Short problem —
From the records below, extract only the lines running from the line with "Write part 6" to the line with "tint=lambda p: np.clip((p[:, 2]", both lines included, reproducing them exactly.

Materials provided —
%%

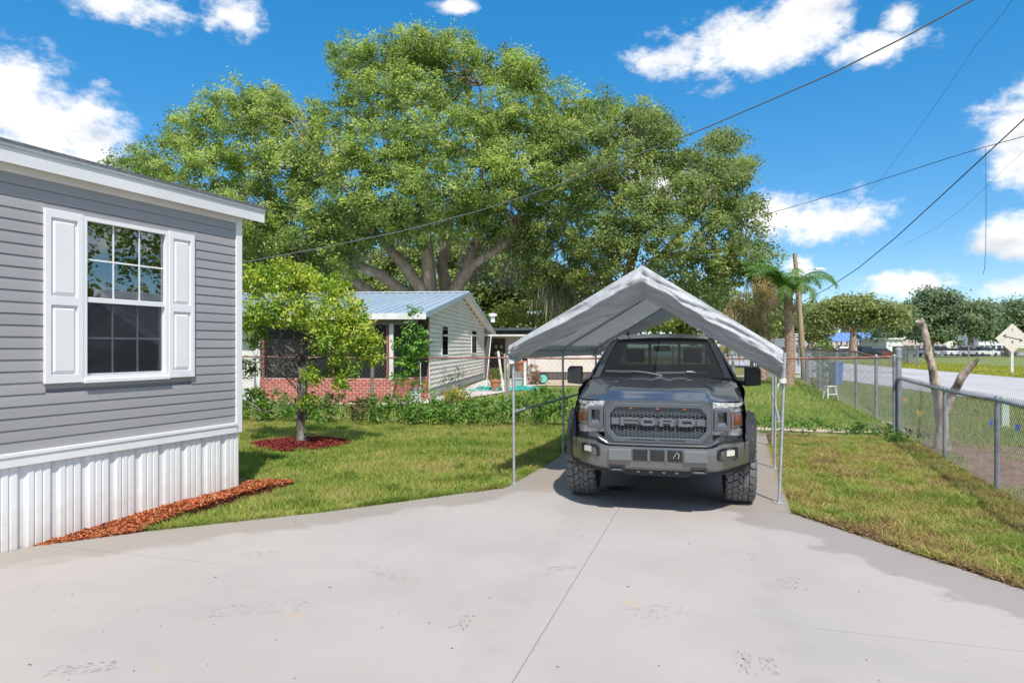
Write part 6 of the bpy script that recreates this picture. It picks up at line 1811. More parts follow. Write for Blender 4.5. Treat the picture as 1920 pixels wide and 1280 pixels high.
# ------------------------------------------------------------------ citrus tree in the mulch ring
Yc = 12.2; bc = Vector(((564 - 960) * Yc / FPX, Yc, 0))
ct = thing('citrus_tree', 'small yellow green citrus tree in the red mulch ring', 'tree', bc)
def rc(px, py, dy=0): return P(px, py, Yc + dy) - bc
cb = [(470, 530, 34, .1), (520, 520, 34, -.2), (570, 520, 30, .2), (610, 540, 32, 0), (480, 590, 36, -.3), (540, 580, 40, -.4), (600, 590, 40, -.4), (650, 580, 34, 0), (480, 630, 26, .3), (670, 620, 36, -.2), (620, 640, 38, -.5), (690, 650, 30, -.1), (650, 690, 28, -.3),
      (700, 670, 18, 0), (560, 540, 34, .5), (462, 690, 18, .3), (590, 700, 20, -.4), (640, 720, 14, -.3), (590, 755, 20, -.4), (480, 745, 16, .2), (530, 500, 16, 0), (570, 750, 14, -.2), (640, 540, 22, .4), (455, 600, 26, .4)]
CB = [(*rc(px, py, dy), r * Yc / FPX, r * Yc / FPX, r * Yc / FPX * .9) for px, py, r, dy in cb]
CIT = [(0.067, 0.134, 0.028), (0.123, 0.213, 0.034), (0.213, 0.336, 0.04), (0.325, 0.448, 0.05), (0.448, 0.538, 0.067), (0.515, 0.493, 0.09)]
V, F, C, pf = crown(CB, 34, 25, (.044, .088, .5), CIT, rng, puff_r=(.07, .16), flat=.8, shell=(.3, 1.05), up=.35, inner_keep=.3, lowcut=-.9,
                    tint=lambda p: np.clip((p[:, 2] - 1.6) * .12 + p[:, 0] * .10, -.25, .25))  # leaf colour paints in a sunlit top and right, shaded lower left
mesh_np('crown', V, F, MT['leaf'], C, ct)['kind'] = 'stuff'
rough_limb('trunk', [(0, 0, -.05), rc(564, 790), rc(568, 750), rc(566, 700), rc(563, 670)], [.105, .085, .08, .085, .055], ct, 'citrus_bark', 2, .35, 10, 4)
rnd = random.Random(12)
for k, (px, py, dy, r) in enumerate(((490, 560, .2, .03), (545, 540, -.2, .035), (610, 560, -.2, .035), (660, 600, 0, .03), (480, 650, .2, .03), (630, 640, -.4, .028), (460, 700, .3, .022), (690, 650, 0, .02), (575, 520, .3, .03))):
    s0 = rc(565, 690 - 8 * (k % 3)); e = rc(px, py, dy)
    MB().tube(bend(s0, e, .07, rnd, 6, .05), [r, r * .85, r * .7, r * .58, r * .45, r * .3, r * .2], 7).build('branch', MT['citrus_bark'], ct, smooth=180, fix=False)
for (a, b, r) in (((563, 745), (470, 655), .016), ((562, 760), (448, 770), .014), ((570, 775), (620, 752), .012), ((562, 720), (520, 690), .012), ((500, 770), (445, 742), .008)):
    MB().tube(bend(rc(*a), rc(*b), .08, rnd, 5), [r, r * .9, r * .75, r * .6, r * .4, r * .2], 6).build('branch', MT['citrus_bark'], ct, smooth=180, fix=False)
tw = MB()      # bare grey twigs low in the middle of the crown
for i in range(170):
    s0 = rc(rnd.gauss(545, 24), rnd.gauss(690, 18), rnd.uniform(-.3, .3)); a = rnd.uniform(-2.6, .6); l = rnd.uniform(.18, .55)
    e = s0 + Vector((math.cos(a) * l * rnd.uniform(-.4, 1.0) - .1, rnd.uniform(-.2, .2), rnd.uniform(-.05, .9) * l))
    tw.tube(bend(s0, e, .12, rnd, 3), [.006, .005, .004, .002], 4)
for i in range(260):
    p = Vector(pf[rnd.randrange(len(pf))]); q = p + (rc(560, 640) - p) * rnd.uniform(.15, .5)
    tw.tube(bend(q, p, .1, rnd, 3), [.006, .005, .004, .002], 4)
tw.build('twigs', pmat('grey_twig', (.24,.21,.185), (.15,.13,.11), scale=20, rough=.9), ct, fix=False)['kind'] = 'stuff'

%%
%%

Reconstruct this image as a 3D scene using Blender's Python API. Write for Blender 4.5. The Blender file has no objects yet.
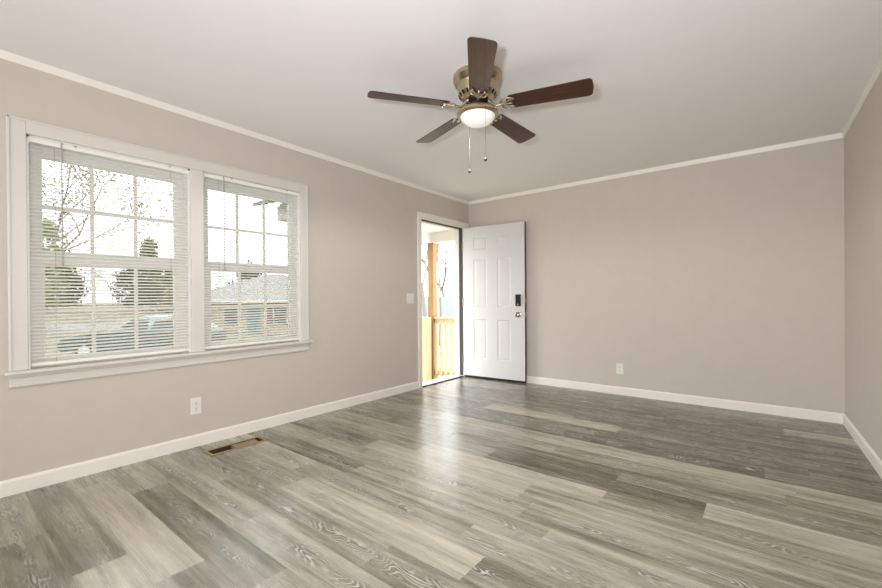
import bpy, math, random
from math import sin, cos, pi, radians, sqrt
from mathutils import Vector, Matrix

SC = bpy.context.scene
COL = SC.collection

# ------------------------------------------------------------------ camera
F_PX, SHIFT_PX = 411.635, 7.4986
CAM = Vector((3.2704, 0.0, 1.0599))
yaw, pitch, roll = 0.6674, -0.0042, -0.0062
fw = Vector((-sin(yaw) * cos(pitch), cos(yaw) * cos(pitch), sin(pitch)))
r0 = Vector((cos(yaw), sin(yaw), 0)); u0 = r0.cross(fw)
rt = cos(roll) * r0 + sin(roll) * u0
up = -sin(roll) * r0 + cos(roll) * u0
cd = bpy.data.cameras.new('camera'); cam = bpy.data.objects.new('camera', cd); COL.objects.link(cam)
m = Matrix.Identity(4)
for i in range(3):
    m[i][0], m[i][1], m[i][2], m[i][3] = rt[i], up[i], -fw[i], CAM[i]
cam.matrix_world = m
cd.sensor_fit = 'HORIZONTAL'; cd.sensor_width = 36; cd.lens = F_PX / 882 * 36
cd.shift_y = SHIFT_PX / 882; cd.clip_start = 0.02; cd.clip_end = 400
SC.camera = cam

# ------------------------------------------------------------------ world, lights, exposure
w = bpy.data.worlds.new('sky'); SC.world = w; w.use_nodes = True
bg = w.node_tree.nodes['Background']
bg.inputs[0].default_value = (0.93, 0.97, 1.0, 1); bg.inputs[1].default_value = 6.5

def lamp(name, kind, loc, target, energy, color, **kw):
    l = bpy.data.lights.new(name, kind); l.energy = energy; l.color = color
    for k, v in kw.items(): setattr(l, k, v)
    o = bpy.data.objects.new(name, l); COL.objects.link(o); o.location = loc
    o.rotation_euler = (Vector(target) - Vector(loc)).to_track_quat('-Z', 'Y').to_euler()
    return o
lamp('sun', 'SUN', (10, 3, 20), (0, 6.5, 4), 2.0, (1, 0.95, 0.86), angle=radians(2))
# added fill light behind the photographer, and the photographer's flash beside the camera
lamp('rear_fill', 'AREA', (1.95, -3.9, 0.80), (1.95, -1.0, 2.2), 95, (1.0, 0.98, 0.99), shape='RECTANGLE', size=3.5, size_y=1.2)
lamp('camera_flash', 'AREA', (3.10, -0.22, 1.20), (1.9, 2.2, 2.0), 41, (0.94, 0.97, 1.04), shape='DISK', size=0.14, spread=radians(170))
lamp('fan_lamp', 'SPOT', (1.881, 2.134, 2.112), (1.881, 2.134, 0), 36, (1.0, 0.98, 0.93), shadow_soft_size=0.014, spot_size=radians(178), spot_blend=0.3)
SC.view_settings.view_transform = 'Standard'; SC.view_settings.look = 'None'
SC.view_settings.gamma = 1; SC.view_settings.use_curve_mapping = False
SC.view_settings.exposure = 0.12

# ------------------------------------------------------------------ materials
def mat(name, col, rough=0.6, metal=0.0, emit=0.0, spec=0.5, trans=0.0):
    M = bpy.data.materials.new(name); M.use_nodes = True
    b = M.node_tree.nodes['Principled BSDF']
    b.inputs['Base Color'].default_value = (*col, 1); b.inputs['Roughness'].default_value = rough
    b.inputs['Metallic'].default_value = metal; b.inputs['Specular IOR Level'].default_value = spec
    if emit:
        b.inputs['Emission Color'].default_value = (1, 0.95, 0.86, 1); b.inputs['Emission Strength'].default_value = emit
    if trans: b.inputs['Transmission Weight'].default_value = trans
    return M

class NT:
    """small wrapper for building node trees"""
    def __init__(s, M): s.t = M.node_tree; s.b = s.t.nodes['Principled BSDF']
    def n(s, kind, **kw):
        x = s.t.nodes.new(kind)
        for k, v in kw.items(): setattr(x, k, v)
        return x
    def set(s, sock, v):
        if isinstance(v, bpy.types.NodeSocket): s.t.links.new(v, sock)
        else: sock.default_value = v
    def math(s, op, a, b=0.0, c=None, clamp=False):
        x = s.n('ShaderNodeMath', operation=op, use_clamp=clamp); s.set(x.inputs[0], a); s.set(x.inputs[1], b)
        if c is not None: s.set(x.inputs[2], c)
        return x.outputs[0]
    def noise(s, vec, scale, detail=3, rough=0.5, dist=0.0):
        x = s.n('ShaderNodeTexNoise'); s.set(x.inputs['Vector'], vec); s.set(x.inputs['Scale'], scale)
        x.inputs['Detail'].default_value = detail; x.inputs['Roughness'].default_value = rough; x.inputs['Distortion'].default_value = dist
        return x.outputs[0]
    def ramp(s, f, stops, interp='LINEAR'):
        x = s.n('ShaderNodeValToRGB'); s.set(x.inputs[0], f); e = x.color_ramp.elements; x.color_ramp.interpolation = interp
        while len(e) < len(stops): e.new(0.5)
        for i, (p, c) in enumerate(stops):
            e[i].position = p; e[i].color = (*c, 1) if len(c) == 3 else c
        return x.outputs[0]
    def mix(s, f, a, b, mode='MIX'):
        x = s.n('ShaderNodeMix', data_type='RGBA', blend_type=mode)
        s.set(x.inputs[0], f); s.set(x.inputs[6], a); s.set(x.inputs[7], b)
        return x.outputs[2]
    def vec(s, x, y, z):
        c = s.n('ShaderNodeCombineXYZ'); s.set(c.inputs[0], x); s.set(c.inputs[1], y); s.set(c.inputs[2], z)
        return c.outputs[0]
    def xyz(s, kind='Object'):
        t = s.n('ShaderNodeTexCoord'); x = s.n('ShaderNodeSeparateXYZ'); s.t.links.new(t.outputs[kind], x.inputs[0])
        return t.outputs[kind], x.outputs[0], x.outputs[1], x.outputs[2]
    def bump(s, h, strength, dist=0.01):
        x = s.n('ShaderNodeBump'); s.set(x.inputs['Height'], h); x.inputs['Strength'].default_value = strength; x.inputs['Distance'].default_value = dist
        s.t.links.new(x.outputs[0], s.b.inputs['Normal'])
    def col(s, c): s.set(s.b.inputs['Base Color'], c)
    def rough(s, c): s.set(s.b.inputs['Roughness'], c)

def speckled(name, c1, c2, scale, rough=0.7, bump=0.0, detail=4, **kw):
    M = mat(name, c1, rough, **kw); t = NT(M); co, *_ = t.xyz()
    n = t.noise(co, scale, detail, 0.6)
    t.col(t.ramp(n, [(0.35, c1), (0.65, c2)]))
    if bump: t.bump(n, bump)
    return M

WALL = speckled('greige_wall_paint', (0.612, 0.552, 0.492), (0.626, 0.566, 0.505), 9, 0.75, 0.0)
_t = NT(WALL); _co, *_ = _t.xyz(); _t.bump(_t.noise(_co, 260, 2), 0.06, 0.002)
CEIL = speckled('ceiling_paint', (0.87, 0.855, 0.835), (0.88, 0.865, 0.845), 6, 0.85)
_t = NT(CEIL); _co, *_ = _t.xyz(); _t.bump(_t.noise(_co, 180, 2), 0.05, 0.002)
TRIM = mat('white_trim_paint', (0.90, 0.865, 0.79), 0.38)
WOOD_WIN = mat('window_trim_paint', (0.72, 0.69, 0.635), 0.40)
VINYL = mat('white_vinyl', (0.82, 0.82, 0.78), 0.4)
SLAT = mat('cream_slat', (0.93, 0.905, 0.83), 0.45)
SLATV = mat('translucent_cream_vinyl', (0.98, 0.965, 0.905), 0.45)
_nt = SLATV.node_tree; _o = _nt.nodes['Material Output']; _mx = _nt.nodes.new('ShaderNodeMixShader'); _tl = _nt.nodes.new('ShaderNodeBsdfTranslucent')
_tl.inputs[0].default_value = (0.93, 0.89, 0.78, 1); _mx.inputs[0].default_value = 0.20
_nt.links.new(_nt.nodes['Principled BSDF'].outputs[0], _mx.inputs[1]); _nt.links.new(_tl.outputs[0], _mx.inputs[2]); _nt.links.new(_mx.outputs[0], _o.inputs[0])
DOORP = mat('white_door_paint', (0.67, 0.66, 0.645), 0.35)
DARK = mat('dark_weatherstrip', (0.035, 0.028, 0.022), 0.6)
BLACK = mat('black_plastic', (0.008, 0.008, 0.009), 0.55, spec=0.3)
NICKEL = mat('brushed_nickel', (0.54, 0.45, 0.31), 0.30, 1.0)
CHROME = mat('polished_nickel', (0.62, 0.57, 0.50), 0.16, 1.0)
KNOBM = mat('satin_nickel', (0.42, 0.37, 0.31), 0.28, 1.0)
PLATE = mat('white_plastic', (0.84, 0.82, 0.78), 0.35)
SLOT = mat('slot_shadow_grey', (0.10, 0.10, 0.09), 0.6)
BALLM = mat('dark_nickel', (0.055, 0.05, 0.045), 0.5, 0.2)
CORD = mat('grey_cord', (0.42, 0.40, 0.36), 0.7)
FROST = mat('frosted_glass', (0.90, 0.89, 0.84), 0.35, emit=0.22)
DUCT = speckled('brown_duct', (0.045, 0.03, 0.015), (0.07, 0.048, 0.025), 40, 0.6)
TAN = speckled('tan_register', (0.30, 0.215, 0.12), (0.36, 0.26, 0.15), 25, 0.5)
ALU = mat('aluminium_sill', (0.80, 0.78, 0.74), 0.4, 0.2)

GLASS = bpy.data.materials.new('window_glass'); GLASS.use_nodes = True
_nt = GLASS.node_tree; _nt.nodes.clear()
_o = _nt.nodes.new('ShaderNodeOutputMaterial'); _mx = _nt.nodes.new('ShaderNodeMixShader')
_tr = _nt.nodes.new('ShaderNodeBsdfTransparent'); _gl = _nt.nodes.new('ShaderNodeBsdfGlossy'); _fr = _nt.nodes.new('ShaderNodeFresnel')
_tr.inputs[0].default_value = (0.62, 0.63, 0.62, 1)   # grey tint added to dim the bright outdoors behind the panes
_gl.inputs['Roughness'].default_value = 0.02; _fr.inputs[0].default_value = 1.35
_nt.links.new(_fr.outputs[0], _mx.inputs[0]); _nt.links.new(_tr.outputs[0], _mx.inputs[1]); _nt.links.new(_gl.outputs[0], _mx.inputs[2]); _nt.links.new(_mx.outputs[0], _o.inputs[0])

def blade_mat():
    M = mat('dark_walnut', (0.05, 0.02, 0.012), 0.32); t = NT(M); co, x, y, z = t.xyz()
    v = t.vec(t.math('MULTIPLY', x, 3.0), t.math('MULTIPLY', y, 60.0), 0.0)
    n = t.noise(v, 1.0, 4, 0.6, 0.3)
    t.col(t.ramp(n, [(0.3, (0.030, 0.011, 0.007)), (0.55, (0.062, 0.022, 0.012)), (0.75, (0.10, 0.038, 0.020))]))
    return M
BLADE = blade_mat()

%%

Finished answer —
Write part 6 of the bpy script that recreates this picture. It picks up at line 1811. More parts follow. Write for Blender 4.5. Treat the picture as 1920 pixels wide and 1280 pixels high.
# ------------------------------------------------------------------ citrus tree in the mulch ring
Yc = 12.2; bc = Vector(((564 - 960) * Yc / FPX, Yc, 0))
ct = thing('citrus_tree', 'small yellow green citrus tree in the red mulch ring', 'tree', bc)
def rc(px, py, dy=0): return P(px, py, Yc + dy) - bc
cb = [(470, 530, 34, .1), (520, 520, 34, -.2), (570, 520, 30, .2), (610, 540, 32, 0), (480, 590, 36, -.3), (540, 580, 40, -.4), (600, 590, 40, -.4), (650, 580, 34, 0), (480, 630, 26, .3), (670, 620, 36, -.2), (620, 640, 38, -.5), (690, 650, 30, -.1), (650, 690, 28, -.3),
      (700, 670, 18, 0), (560, 540, 34, .5), (462, 690, 18, .3), (590, 700, 20, -.4), (640, 720, 14, -.3), (590, 755, 20, -.4), (480, 745, 16, .2), (530, 500, 16, 0), (570, 750, 14, -.2), (640, 540, 22, .4), (455, 600, 26, .4)]
CB = [(*rc(px, py, dy), r * Yc / FPX, r * Yc / FPX, r * Yc / FPX * .9) for px, py, r, dy in cb]
CIT = [(0.067, 0.134, 0.028), (0.123, 0.213, 0.034), (0.213, 0.336, 0.04), (0.325, 0.448, 0.05), (0.448, 0.538, 0.067), (0.515, 0.493, 0.09)]
V, F, C, pf = crown(CB, 34, 25, (.044, .088, .5), CIT, rng, puff_r=(.07, .16), flat=.8, shell=(.3, 1.05), up=.35, inner_keep=.3, lowcut=-.9,
                    tint=lambda p: np.clip((p[:, 2] - 1.6) * .12 + p[:, 0] * .10, -.25, .25))  # leaf colour paints in a sunlit top and right, shaded lower left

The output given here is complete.